Intel Fellow Updates on High-NA EUV Lithography Advancements

ASML Holding NV, based in Veldhoven, The Netherlands, is currently in the process of integrating and calibrating the Twinscan EXE: 5000 scanner at Intel's R&D site D1X in Hillsboro, Oregon. Mark Phillips, Intel Fellow and director of lithography, hardware, and solutions for Intel Foundry logic technology development, mentioned that Intel will commence development work on the machine later in 2024.

Intel's plans involve utilizing both 0.33NA EUV and 0.55NA EUV in conjunction with other lithography processes to develop and manufacture advanced chips. The initial product proof points are expected to be seen on Intel 18A in 2025, followed by the transition to Intel's 14A process in 2026, as per information shared by Intel.

During a conference call with journalists discussing high-NA EUV, Phillips highlighted the capabilities of high-NA EUV technology. It is anticipated that high NA EUV will be capable of printing features up to 1.7 times smaller than existing EUV tools, enabling 2D feature scaling and up to 2.9 times more density. The higher imaging contrast provided by High NA EUV allows for less light per exposure, reducing the time needed to print each layer and increasing wafer output.

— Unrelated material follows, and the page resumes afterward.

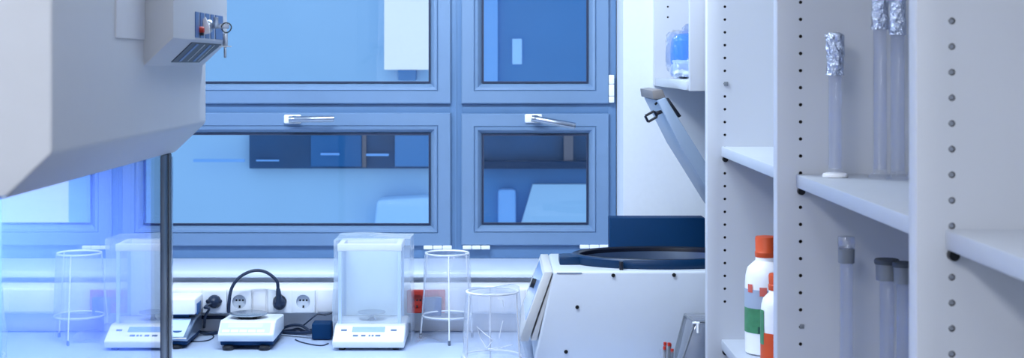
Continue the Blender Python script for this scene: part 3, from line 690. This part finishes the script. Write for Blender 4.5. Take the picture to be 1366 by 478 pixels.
# bottles
def bottle(cx, cy, z, h, r, capr, label, first):
    z += .0006; t = thing('reagent_bottle', (cx, cy, z), label, 'bottle', 'white reagent bottles with orange caps')
    hc = h * .175
    MB().lathe([(r * .86, 0), (r * .98, h * .012), (r, h * .05), (r, h * .36), (r * .985, h * .40), (r, h * .44), (r * 1.0, h * .60), (r * .97, h * .67), (r * .88, h * .735), (capr * .98, h * .795), (capr * .93, h - hc + .004)], (cx, cy, z), 48).build('body', M['bottle'], t)
    c = MB(); n = 48; pr = [(capr * .97, h - hc), (capr * 1.0, h - hc + .002), (capr * 1.02, h - hc + .012), (capr * .96, h - hc + .014), (capr * .99, h - .004), (capr * .93, h)]
    c.lathe(pr, (cx, cy, z), 48); c.build('cap', M['orange'], t)
    for k in range(24):
        pass
    def wrap(a0, a1, z0, z1, mname, name, par, e=.0008):
        m = MB(); n = 14; va = []
        for j, zz in ((0, z0), (1, z1)):
            va.append([m.bm.verts.new((cx + (r + e) * math.cos(a0 + (a1 - a0) * i / n), cy + (r + e) * math.sin(a0 + (a1 - a0) * i / n), z + zz)) for i in range(n + 1)])
        for i in range(n): m.bm.faces.new((va[0][i], va[0][i + 1], va[1][i + 1], va[1][i]))
        return m.build(name, M[mname], par)
    D = math.radians
    if first:
        lb = wrap(D(170), D(300), h * .19, h * .46, 'green', 'label', t)
        wrap(D(170), D(300), h * .40, h * .56, 'lgrey', 'label_field', lb, .0012)
        wrap(D(238), D(300), h * .19, h * .25, 'dgreen', 'label_field', lb, .0014)
        wrap(D(205), D(222), h * .535, h * .605, 'pink', 'hazard_mark', lb, .0018); wrap(D(243), D(262), h * .51, h * .585, 'pink', 'hazard_mark', lb, .0018)
    else:
        lb = wrap(D(170), D(330), h * .06, h * .38, 'orange', 'label', t)
        wrap(D(170), D(205), h * .25, h * .62, 'green', 'label_field', lb, .0012)
    return t
by = 3.56
bottle(PX(1022, by), by, Z0, Z0 * 0 + PZ(316, by) - Z0, .050, .0262, 'taller white bottle with orange cap and green label', True)
by = 3.40
bottle(PX(1041, by), by, Z0, PZ(366, by) - Z0, .044, .0270, 'shorter white bottle with orange label before the taller bottle', False)

# glass tubes with foil caps on the middle shelf, stoppered ones below
def tube_glass(name, cx, cy, z, ztop, r, label, top, group, toph=.075, topr=None):
    z += .0006; t = thing(name, (cx, cy, z), label, 'glass cylinder', group)
    h = ztop - z
    MB().lathe([(r * 1.7, 0), (r * 1.75, .004), (r * 1.2, .008), (r, .014), (r, h - .01), (r * 1.12, h - .003), (r * 1.02, h), (r * .9, h - .002), (r * .88, .016), (.0005, .014)], (cx, cy, z), 32, cap=False).build('body', G['tube'], t)
    tr = topr or r * 1.35
    if top == 'foil':
        m = MB(); n = 40; k = 22; rows = []
        for j in range(k):
            u = j / (k - 1); rr = tr * (.97 if j else .55)
            rows.append([m.bm.verts.new((cx + (rr * (1 + .24 * noise.noise(Vector((math.cos(6.283 * i / n) * 2.5, math.sin(6.283 * i / n) * 2.5, u * 7 + cx * 20))))) * math.cos(6.283 * i / n),
                                         cy + (rr * (1 + .24 * noise.noise(Vector((math.cos(6.283 * i / n) * 2.5, math.sin(6.283 * i / n) * 2.5, u * 7 + cx * 20 + 9))))) * math.sin(6.283 * i / n), ztop + .005 - u * toph)) for i in range(n)])
        for A, B in zip(rows, rows[1:]):
            for i in range(n): m.bm.faces.new((A[i], A[(i + 1) % n], B[(i + 1) % n], B[i]))
        m.bm.faces.new(rows[0]); m.build('foil_cap', M['foil'], t, shade=25)
    elif top == 'stopper':
        MB().lathe([(r * .85, -.012), (tr * 1.05, 0), (tr * 1.1, .004), (tr * 1.1, .014), (tr, .018)], (cx, cy, ztop), 28).build('stopper', G['box'], t)
        MB().lathe([(tr * 1.0, -.03), (tr * 1.04, -.004)], (cx, cy, ztop), 28, cap=False).build('neck_band', M['stopper'], t)
    else:
        MB().lathe([(tr, -.035), (tr * 1.05, -.006)], (cx, cy, ztop), 28, cap=False).build('collar', M['stopper'], t)
        MB().lathe([(tr * 1.15, -.006), (tr * 1.2, .0), (tr * 1.1, .003)], (cx, cy, ztop), 28).build('lid', M['dgrey'], t)
    return t
Y1 = 2.73
gf = 'foil-capped glass cylinders on the middle shelf'; gs = 'glass cylinders on the lower shelf'
g1 = tube_glass('glass_cylinder', PX(1114, Y1), Y1, Z1, PZ(47, Y1), .0125, 'foil-capped glass cylinder standing alone on the middle shelf', 'foil', gf, .078, .0165)
MB().lathe([(.0225, 0), (.023, .003), (.0215, .006), (.014, .008)], (PX(1114, Y1), Y1, Z1 + .0008), 32).build('foot', M['white'], g1)  # white disc painted in as the bright reflection on the glass base
Y2 = 2.70
tube_glass('glass_cylinder', PX(1174, Y2), Y2, Z1, PZ(-22, Y2), .0125, 'taller foil-capped glass cylinder just right of the lone one', 'foil', gf, .088, .0160)
Y3 = 2.66
tube_glass('glass_cylinder', PX(1197.5, Y3), Y3, Z1, PZ(-14, Y3), .0125, 'foil-capped glass cylinder nearest the front panel edge', 'foil', gf, .086, .0150)
tube_glass('glass_cylinder', PX(1129, Y1), Y1, Z0, PZ(329, Y1), .0120, 'glass cylinder with clear stopper on the lower shelf', 'stopper', gs, topr=.0145)
tube_glass('glass_cylinder', PX(1183, Y2), Y2, Z0, PZ(348, Y2), .0135, 'glass cylinder with flat dark grey lid on the lower shelf', 'lid', gs, topr=.0190)
tube_glass('glass_cylinder', PX(1204, Y3), Y3, Z0, PZ(352, Y3), .0110, 'glass cylinder with grey lid partly behind the front panel', 'lid', gs, topr=.0150)

# ------------------------------------------------------------------ light
def area(name, loc, size, power, col, rot=(0, 0, 0)):
    l = bpy.data.lights.new(name, 'AREA'); l.shape = 'RECTANGLE'; l.size, l.size_y = size; l.energy = power; l.color = col
    o = bpy.data.objects.new(name, l); COL.objects.link(o); o.location = loc; o.rotation_euler = rot; return o
area('unseen_ceiling_light', (-.42, 3.45, 2.74), (1.1, .35), 58, (.74, .87, 1.0), (math.radians(28), 0, 0))  # added bluish light without fixture, tilted to brighten bench and trunking
area('unseen_ceiling_light', (.05, 1.7, 2.78), (.35, 1.0), 6, (.93, .97, 1.0))
area('unseen_ceiling_light', (-.95, -.1, 2.78), (.35, 1.5), 56, (.97, .985, 1.0))
area('cabinet_blue_fill', (-1.1, 2.84, 1.45), (.5, .3), 14, (.46, .66, 1.0))  # added blue light, out of view, tints what shows through the cabinet glass

w = bpy.data.worlds.new('sky'); sc.world = w; w.use_nodes = True
nt = w.node_tree; bgd = nt.nodes['Background']
tc = nt.nodes.new('ShaderNodeTexCoord'); sxyz = nt.nodes.new('ShaderNodeSeparateXYZ'); rp = nt.nodes.new('ShaderNodeValToRGB')
nt.links.new(tc.outputs['Generated'], sxyz.inputs[0]); nt.links.new(sxyz.outputs['Z'], rp.inputs[0]); nt.links.new(rp.outputs[0], bgd.inputs[0])
rp.color_ramp.elements[0].color = (.80, .91, 1.0, 1); rp.color_ramp.elements[1].color = (.66, .83, 1.0, 1)
bgd.inputs[1].default_value = 1.15

# ------------------------------------------------------------------ camera
cd = bpy.data.cameras.new('camera'); co = bpy.data.objects.new('camera', cd); COL.objects.link(co)
co.location = (0, 0, CZ); co.rotation_euler = (pi / 2, 0, 0)
cd.sensor_fit = 'HORIZONTAL'; cd.sensor_width = 36; cd.lens = 36 * F / 1366
cd.shift_x = (683 - CX) / 1366; cd.shift_y = (CY - 239) / 1366
cd.clip_start = .05; cd.clip_end = 100
cd.dof.use_dof = True; cd.dof.focus_distance = 4.2; cd.dof.aperture_fstop = 10
sc.camera = co
vs = sc.view_settings; vs.view_transform = 'Standard'; vs.look = 'None'; vs.gamma = 1; vs.exposure = 0; vs.use_curve_mapping = False
sc.cycles.use_denoising = True; sc.cycles.max_bounces = 10; sc.cycles.transparent_max_bounces = 24; sc.cycles.caustics_reflective = False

Phillips expressed his belief that high-NA technology will cater to leading-edge chip manufacturing down to 1 angstrom and below, essentially reaching the dimensions of a single atom. He also mentioned his expectation of at least three generations of high NA technology, emphasizing that a reduction in EUV wavelength from the current 13.5nm is not foreseen as a viable lithography advancement in the near future.

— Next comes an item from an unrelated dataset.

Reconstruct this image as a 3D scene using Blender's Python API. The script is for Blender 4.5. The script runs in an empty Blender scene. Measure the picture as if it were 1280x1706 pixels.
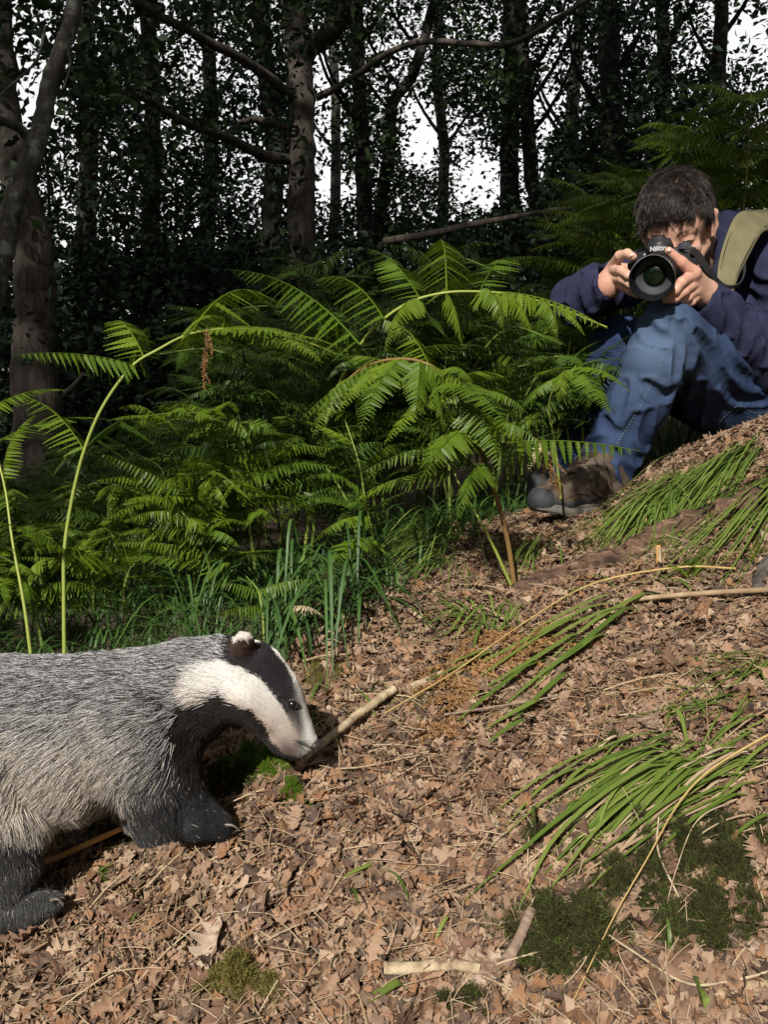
import bpy, math, random
import numpy as np
from mathutils import Vector, Matrix, noise as mnoise
S = bpy.context.scene
C = S.collection
R = np.random.default_rng(7)
random.seed(7)

# ------------------------------------------------------------------ camera, sky, sun, exposure
F_PX = 1600.0
PITCH = math.radians(9)
CAMZ = 0.70
cam_d = bpy.data.cameras.new('camera')
cam = bpy.data.objects.new('camera', cam_d)
C.objects.link(cam)
cam.location = (0, 0, CAMZ)
cam.rotation_euler = (math.radians(90) - PITCH, 0, 0)
cam_d.sensor_fit = 'VERTICAL'
cam_d.sensor_height = 24
cam_d.lens = 24 * F_PX / 1706
cam_d.clip_start = 0.05
cam_d.clip_end = 600
S.camera = cam

SUN_EL = math.radians(38)
SUN_AZ = math.radians(180 + 18)          # clockwise from +Y: behind the camera, to its left
world = bpy.data.worlds.new('World')
S.world = world
world.use_nodes = True
wn = world.node_tree
for n in list(wn.nodes):
    wn.nodes.remove(n)
sky = wn.nodes.new('ShaderNodeTexSky')
sky.sky_type = 'NISHITA'
sky.sun_disc = False
sky.sun_elevation = SUN_EL
sky.sun_rotation = SUN_AZ
sky.air_density = 1.0
sky.dust_density = 4.0
sky.ozone_density = 1.0
bg = wn.nodes.new('ShaderNodeBackground')
bg.inputs['Strength'].default_value = 0.103
wo = wn.nodes.new('ShaderNodeOutputWorld')
veil = wn.nodes.new('ShaderNodeMix'); veil.data_type = 'RGBA'     # thin bright cloud over the whole sky
veil.inputs[0].default_value = .75
veil.inputs[7].default_value = (9.2, 9.0, 8.6, 1)
wn.links.new(sky.outputs[0], veil.inputs[6])
wn.links.new(veil.outputs[2], bg.inputs[0])
wn.links.new(bg.outputs[0], wo.inputs[0])

sun_d = bpy.data.lights.new('sun', 'SUN')
sun_d.energy = 5.0
sun_d.angle = math.radians(1.2)
sun_d.color = (1.0, 0.96, 0.90)
sun = bpy.data.objects.new('sun', sun_d)
C.objects.link(sun)
sdir = Vector((math.sin(SUN_AZ) * math.cos(SUN_EL), math.cos(SUN_AZ) * math.cos(SUN_EL), math.sin(SUN_EL)))
sun.rotation_euler = sdir.to_track_quat('Z', 'Y').to_euler()
sun.location = sdir * 20

S.view_settings.view_transform = 'Standard'
S.view_settings.look = 'None'
S.view_settings.gamma = 1
S.view_settings.use_curve_mapping = False
S.view_settings.exposure = 0.35
S.render.engine = 'CYCLES'
S.cycles.max_bounces = 5
S.cycles.diffuse_bounces = 3
S.cycles.glossy_bounces = 2
S.cycles.transmission_bounces = 3
S.cycles.transparent_max_bounces = 4
S.cycles.use_adaptive_sampling = True
S.cycles.use_denoising = True


# ------------------------------------------------------------------ helpers
def at(px, py, d):
    """world point seen at photo pixel (px, py) at depth d along the lens axis"""
    r = (px - 640) / F_PX * d
    u = -(py - 853) / F_PX * d
    return np.array([r, d * math.cos(PITCH) + u * math.sin(PITCH), CAMZ - d * math.sin(PITCH) + u * math.cos(PITCH)])


def ats(l):
    return np.array([at(*p) for p in l])


def proj(P):
    P = np.atleast_2d(P) - np.array([0, 0, CAMZ])
    d = P[:, 1] * math.cos(PITCH) - P[:, 2] * math.sin(PITCH)
    u = P[:, 1] * math.sin(PITCH) + P[:, 2] * math.cos(PITCH)
    d = np.where(np.abs(d) < 1e-3, 1e-3, d)
    return 640 + P[:, 0] / d * F_PX, 853 - u / d * F_PX, d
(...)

Despite the advancements in high-NA EUV lithography, challenges persist. The implementation of high-NA optics results in a reduction in the maximum field size of the reticle due to the use of an anamorphic lens array. This reduction leads to a halving of the standard reticle limit from 26mm by 33mm for conventional EUVL to 26mm by 13.5mm, driven by the enhanced resolution capabilities of high-NA EUV lithography.